The USFL produced many quality players who would go on to thrive in the NFL, from Jim Kelly to Reggie White to Sam Mills to Gary Zimmerman. The depth of talent may not have matched the NFL, but all told, there was probably the equivalent of a draft class full of players that moved to the NFL after it folded, combined with players who left for the USFL toward the end of productive NFL careers and players who were good enough to at least get a shot in the older league. A few years ago, I tried to look at a comparison of the AFL vs. NFL, going through a series of exercises to try to assess how the younger league compared.

Such a comparison is more difficult with the USFL, because the teams never played exhibition games, Super Bowl games, had competing drafts over a long period time, or merged together. The NFL merely assimilated the best players from the USFL after a three year stretch.

It might be tempting to think that the numbers are hugely inflated by being in the USFL, but the scoring was not out of whack with the NFL. In fact, from 1983-1985, the NFL teams averaged 21.5 points a game; USFL teams averaged 20.7. Remember, talent dilution is occurring on both sides of the ball. A running back may not be facing the same number of top level defenders, but he is also being hampered by fewer top blockers, a worse quarterback, and receivers on average.

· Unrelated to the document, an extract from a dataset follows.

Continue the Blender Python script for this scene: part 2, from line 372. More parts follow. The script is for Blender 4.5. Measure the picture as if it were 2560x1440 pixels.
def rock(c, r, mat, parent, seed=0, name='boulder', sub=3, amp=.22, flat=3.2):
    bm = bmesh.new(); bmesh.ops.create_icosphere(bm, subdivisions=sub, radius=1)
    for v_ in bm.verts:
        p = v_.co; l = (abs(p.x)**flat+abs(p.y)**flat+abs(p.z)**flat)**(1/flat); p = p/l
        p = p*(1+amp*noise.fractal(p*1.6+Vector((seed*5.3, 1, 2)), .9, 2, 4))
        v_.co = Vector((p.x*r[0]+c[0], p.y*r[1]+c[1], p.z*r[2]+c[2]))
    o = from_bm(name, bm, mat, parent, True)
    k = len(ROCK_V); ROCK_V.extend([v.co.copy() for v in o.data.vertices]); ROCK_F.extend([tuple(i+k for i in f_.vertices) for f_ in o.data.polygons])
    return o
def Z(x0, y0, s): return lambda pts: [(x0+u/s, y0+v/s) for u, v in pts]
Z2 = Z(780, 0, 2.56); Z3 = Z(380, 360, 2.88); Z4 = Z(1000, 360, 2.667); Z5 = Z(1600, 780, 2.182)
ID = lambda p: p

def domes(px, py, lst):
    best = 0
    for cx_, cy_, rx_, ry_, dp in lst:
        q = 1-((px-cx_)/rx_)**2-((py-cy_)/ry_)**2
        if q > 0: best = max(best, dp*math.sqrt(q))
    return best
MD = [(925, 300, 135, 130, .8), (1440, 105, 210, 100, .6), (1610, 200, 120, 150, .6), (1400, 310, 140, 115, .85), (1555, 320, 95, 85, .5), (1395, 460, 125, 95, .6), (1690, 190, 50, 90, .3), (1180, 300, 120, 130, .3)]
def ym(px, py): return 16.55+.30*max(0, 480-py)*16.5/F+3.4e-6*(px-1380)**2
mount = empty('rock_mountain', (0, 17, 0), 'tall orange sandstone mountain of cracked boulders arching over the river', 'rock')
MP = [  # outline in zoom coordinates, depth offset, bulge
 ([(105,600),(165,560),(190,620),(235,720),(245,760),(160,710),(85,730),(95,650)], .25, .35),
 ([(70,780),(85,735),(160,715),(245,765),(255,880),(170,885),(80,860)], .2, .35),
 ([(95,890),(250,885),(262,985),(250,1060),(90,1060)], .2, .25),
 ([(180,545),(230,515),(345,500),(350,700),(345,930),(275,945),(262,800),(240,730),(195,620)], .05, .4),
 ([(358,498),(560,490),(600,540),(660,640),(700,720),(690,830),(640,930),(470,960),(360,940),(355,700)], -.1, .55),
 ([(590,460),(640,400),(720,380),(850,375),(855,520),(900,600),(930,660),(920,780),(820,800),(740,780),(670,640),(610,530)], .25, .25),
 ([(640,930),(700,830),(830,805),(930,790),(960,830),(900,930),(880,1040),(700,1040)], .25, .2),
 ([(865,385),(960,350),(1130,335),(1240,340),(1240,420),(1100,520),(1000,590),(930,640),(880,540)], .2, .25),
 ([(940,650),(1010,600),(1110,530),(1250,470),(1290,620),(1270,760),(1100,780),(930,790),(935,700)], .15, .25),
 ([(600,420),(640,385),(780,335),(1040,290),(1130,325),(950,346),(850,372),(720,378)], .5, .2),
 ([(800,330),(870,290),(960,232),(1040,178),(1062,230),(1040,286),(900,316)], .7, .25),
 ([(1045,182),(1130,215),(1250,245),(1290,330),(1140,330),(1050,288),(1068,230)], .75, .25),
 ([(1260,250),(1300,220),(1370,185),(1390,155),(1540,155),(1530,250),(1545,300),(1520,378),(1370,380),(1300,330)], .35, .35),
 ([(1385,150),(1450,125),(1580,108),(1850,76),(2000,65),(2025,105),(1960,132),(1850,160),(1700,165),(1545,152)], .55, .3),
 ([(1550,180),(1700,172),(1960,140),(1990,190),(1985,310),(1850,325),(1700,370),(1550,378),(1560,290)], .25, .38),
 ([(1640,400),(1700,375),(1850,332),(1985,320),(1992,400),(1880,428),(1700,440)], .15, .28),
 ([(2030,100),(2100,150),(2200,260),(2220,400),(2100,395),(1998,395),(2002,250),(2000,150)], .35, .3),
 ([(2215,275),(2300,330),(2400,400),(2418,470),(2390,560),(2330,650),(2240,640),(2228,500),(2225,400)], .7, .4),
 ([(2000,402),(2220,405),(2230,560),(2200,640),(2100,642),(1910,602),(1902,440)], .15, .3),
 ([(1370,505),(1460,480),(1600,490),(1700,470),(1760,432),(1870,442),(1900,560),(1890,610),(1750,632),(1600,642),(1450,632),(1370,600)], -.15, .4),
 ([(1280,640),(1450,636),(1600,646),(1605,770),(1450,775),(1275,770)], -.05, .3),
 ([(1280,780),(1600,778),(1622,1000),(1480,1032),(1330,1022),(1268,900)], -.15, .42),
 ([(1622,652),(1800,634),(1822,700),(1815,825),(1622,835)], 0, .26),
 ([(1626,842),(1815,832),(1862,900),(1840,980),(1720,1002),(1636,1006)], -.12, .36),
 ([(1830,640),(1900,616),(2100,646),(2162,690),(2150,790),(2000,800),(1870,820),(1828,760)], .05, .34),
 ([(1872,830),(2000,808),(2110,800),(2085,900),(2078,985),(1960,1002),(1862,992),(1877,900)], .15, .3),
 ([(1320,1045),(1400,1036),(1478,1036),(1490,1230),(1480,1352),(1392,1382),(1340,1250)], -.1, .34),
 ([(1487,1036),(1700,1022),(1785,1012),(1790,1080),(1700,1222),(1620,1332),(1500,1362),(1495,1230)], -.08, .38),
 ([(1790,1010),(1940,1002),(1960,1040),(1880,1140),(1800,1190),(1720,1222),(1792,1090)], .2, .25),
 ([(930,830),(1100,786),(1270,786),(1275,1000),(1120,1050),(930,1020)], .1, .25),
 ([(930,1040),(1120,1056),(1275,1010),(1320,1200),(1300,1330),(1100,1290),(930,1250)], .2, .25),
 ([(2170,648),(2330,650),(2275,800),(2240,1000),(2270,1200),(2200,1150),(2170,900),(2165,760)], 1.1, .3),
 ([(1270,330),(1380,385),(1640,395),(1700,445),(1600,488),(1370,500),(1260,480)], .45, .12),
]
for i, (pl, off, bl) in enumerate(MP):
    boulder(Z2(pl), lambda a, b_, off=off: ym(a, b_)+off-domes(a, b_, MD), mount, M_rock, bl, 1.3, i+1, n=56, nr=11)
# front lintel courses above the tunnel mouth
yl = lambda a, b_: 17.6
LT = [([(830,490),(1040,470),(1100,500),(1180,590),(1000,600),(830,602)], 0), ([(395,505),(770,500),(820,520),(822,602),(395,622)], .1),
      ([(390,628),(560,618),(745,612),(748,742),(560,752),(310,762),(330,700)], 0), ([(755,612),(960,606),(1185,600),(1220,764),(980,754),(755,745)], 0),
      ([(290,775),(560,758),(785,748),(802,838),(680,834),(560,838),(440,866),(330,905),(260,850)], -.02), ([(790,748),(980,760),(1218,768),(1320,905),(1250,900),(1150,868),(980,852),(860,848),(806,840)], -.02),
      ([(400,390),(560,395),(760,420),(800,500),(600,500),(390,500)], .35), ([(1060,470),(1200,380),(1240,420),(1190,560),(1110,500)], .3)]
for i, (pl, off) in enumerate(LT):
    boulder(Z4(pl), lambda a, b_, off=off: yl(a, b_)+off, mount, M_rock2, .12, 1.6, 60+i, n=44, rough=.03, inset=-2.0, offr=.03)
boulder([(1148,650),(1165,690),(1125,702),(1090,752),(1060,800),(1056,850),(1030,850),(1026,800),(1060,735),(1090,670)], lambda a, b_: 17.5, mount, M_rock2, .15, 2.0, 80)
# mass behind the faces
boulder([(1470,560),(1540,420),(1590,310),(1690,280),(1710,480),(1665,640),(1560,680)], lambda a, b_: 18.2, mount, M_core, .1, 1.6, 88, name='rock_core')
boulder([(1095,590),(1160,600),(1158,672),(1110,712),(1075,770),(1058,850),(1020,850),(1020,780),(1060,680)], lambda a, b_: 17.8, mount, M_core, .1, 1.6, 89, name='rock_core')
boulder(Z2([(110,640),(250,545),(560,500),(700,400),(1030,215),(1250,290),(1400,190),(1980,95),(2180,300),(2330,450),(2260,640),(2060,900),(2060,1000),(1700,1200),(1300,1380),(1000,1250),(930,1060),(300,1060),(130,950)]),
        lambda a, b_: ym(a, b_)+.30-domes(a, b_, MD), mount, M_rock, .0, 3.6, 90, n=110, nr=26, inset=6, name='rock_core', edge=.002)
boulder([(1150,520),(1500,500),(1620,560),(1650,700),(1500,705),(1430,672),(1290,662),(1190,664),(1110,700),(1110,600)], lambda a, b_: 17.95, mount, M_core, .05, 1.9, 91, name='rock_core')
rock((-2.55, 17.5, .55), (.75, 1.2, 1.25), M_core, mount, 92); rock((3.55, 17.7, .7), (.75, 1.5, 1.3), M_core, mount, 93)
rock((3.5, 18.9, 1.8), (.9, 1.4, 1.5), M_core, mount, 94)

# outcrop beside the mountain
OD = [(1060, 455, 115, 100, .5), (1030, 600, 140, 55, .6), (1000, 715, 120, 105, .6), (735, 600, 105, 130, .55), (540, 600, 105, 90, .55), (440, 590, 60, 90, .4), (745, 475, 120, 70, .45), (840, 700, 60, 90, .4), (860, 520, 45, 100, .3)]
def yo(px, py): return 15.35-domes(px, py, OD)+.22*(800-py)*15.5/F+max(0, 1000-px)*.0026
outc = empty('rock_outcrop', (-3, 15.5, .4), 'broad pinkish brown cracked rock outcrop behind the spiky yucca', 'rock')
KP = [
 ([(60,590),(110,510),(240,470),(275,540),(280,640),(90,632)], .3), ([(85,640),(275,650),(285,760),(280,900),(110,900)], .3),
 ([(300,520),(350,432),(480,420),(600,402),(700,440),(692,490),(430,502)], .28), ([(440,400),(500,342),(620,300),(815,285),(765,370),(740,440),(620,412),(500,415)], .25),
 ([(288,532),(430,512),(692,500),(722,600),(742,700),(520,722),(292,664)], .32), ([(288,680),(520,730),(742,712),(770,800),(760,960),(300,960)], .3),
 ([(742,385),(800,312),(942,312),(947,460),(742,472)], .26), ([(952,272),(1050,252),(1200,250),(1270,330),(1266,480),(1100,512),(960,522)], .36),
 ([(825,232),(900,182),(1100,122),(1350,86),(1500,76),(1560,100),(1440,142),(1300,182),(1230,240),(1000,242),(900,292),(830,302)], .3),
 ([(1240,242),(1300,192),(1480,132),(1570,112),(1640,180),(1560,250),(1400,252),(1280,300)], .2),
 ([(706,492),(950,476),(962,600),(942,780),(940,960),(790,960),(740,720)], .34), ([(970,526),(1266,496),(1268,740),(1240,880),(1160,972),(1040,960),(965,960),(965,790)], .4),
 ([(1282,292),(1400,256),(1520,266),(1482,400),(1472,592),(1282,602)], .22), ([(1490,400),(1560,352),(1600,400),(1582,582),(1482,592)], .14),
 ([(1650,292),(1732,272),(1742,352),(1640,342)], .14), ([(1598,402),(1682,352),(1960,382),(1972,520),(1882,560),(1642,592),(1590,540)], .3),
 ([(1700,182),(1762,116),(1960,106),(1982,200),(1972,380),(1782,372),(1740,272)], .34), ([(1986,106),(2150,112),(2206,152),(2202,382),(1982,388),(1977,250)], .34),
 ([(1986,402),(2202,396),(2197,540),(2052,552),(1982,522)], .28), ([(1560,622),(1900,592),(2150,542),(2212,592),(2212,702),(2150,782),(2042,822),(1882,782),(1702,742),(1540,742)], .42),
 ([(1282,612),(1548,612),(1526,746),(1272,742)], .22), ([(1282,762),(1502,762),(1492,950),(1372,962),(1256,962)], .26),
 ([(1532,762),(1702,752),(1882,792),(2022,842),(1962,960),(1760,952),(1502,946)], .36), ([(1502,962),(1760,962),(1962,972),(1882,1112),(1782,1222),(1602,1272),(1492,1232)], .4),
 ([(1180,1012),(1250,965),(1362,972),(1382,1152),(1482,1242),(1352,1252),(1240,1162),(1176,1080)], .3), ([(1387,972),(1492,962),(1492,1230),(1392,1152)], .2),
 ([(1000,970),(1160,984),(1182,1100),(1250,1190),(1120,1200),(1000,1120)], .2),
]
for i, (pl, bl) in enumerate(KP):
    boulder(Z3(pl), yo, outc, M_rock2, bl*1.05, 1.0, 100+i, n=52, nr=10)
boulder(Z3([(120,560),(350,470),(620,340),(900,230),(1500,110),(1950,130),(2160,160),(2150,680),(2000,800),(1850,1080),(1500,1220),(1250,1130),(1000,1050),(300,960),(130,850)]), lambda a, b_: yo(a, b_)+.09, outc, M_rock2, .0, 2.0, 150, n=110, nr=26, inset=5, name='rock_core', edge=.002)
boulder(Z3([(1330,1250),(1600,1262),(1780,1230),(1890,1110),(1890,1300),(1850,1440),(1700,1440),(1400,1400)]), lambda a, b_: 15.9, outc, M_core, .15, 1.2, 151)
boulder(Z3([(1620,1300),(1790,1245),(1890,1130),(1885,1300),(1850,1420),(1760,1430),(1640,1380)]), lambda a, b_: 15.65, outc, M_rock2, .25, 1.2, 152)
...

To try to estimate the impact on Walker, I looked at his numbers both with the USFL and soon after in the NFL, and also used three other backs who were the stars of the USFL and also had careers in the NFL: Joe Cribbs, Kelvin Bryant, and Gary Anderson. For each, I found the production in the NFL on a yards per game basis in the three years after the USFL (or in Cribbs case, the three years before), and found a list of comparable players at the same ages. I then compared what those comparable players did during the years that the four top backs were playing in the NFL to try to estimate inflation.

Here is a summary:

The average adjustment ratio was 1.326. Some of that is due to the two extra games. On a per game basis, a NFL back would be expected to gain 86% of a USFL back. So, a top back who could average 100 yards from scrimmage would have been expected to average 86 yards a game in the NFL.

If we apply this ratio to Walker, his 2,301 yards as a rookie would convert to 1,735 yards as a 21 year old rookie. That would put him 12th all-time for rookies compared to the NFL, right behind Barry Sanders and Curtis Martin. That’s conservative, in my opinion, since Walker was considered perhaps the most-NFL ready back when in college and is often referenced as one of the few guys that could have gone straight from high school to the pros.

His third year, when he went for an incredible 2,878 yards, would convert to 2,170 NFL yards, another conservative estimate (it would be 26th all-time). Overall, this guesstimate would put Herschel Walker at about 5,314 in his first three years. That would make him 9th all-time in the first three years of a career. As it stands, the first three years of his actual NFL career, from ages 24 to 26, place him 12th.

If you give him credit for that amount, he would place 5th among running backs for a career, between LaDainian Tomlinson and Barry Sanders. In fact, you have to go down to Tiki Barber and Edgerrin James to find running backs not in the Hall of Fame. You would have to credit Walker with fewer than 2,500 yards for his first three seasons (basically, Knowshon Moreno or Tim Hightower) as a starter to have him fall below that line.

While the Pro Football Hall of Fame is almost always synonymous with the NFL, that is because the best players in the sport have almost exclusively played there. Walker is an exception, just as the Browns in the AAFC were an exception, and just as early AFL stars were. Walker was a star, and everyone knew it, when he signed to play in the USFL after his junior year at Georgia. The NFL prohibited juniors from entering at that time, a rule that was later changed in 1990 (after an exception was crafted for Barry Sanders in 1989). He went pro because he was good enough, and went to a rival league because of a rule that the NFL no longer has. Any attempt to put his USFL years in context, in good faith, should lead to the conclusion that, like Ichiro, he gets some credit for what he did outside the main professional league in the United States.